Compensation breakdown:
- Unauthorised deduction of wages (suspension period): £553.60 gross
- Notice pay (4 weeks): £1,384 gross
- Holiday pay (6 days): £415.20 gross
- Compensatory award for loss of earnings (24 weeks at net rate): £7,505.76 net
- Total: £9,858.56 (no basic award due to less than 1 year's service)
Lessons & takeaways
- Whistleblowing protection applies from day one of employment, so even short-service employees can bring automatic unfair dismissal claims if dismissed for making a protected disclosure.
- Suspending an employee without pay before a disciplinary hearing can amount to an unlawful deduction of wages unless the contract allows it.
- Employers must carry out a reasonable investigation before dismissing for gross misconduct, especially when the alleged misconduct relates to a protected disclosure.
- Employees who make protected disclosures about health and safety or legal compliance issues are protected from dismissal, regardless of their length of service.
- If you are dismissed for whistleblowing, you can claim compensation for loss of earnings, notice pay, and holiday pay even if you have less than two years' service.

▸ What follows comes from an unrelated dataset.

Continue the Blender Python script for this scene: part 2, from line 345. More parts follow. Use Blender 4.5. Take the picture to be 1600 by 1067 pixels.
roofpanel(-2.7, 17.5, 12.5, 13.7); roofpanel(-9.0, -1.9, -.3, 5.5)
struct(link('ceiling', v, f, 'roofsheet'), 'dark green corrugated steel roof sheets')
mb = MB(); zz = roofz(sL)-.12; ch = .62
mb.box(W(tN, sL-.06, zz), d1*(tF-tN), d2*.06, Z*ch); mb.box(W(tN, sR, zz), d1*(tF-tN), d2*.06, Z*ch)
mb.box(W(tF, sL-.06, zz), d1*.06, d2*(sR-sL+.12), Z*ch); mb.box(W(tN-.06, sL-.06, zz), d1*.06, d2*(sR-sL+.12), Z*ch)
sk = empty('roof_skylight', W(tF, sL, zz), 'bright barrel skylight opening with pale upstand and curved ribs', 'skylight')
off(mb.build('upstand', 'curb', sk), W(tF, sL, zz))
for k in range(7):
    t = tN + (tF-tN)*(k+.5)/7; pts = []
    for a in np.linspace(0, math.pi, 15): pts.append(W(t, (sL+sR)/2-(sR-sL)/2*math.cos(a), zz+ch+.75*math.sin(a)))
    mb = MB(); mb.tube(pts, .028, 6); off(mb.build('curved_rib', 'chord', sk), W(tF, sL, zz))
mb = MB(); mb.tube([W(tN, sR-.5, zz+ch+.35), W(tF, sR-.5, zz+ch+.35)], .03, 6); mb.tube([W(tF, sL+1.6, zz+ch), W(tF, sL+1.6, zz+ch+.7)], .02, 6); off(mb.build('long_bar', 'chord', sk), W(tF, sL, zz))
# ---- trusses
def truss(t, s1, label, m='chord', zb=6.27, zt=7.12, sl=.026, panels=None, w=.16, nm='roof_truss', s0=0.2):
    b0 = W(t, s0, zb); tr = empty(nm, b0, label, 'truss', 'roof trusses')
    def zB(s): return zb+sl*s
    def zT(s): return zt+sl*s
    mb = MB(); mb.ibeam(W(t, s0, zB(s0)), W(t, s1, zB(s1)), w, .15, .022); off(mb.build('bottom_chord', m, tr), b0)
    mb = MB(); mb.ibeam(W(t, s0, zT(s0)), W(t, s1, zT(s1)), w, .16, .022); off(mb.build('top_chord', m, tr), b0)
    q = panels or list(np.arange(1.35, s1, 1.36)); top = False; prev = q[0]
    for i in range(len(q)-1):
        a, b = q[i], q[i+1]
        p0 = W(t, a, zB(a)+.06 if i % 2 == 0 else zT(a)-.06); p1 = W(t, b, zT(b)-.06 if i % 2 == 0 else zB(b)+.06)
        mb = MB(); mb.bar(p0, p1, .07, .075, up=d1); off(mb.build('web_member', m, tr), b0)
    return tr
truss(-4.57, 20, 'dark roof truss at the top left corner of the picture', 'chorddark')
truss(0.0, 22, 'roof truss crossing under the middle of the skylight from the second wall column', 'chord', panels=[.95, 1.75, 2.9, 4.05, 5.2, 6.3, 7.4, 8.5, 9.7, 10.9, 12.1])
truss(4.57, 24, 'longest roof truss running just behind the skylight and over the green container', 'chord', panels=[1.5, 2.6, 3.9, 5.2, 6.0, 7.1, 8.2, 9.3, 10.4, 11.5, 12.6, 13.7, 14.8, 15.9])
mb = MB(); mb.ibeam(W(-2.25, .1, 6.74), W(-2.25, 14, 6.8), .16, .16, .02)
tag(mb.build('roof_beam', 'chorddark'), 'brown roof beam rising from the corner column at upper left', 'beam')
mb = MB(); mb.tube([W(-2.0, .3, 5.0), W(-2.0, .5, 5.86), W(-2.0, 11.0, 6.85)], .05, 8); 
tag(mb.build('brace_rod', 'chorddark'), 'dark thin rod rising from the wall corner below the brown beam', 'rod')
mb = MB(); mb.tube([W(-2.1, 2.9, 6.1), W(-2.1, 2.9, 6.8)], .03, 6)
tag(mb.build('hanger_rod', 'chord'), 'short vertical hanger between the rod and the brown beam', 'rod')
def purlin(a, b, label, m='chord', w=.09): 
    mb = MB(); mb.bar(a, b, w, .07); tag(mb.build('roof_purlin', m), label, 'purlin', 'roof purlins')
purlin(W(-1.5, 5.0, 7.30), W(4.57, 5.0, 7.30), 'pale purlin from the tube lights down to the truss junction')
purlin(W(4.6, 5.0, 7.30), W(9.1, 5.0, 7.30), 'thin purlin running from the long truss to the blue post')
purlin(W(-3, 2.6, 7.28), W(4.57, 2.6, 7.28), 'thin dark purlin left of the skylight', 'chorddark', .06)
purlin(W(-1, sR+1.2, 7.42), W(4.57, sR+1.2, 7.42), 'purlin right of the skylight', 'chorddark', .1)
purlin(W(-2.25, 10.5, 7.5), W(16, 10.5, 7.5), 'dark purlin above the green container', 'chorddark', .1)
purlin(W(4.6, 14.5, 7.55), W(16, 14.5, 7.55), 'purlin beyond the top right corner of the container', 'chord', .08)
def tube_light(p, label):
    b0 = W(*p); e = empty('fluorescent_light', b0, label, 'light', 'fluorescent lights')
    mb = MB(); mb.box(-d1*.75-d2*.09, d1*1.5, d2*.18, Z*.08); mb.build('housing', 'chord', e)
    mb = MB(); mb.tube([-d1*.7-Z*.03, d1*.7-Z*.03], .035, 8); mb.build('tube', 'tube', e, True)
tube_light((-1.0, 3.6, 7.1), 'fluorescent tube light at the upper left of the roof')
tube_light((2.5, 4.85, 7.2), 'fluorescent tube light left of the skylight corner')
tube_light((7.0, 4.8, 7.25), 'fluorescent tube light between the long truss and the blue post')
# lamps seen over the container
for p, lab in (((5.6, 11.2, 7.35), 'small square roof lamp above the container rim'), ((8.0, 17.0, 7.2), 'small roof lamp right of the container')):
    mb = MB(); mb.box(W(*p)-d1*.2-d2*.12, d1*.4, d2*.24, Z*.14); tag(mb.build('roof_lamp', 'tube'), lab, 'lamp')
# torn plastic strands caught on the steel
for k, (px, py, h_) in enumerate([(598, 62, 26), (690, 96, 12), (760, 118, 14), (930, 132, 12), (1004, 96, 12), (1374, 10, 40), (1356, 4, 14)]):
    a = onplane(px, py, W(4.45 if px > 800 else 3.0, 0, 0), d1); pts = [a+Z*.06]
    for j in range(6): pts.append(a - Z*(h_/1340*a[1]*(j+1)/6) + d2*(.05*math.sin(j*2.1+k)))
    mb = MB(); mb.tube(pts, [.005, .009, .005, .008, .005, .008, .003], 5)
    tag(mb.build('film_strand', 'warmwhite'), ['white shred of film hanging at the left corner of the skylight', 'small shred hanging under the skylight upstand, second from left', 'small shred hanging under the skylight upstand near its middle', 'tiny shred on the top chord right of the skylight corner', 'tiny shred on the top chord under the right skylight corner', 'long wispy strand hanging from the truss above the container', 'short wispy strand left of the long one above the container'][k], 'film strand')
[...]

A short service, a big risk
This case shows that whistleblowing protection is one of the strongest rights an employee has — and it applies from day one. The sign erector had worked for First Signs Ltd for just over seven months when he told his employer that company vehicles were not roadworthy. That disclosure, made in the public interest for the safety of other road users, triggered a chain of events that led to his dismissal.
Instead of investigating the road safety concerns, the company suspended the sign erector without pay and then dismissed him for gross misconduct. The tribunal found that the employer did not have a reasonable belief in the misconduct because it had not carried out a reasonable investigation. The real reason for the dismissal was the protected disclosure, making it automatically unfair.
What the employer could have done differently
First Signs Ltd could have avoided liability by taking the disclosure seriously and investigating it properly. Even if the company believed the sign erector had committed misconduct, it should have carried out a fair process — including giving him a chance to respond and considering whether suspension without pay was appropriate. The failure to pay wages during suspension, notice pay, and holiday pay added to the compensation bill.
Why this matters for similar claims
This case is a reminder that whistleblowing claims do not require two years' service. Any employee who makes a protected disclosure about a legal obligation — such as roadworthiness, health and safety, or environmental issues — is protected from dismissal. The compensation here included a substantial award for loss of earnings, even though the sign erector had found a new job as a caretaker. The tribunal allowed for a delay in starting the new job due to safety checks, ensuring the claimant was not left out of pocket.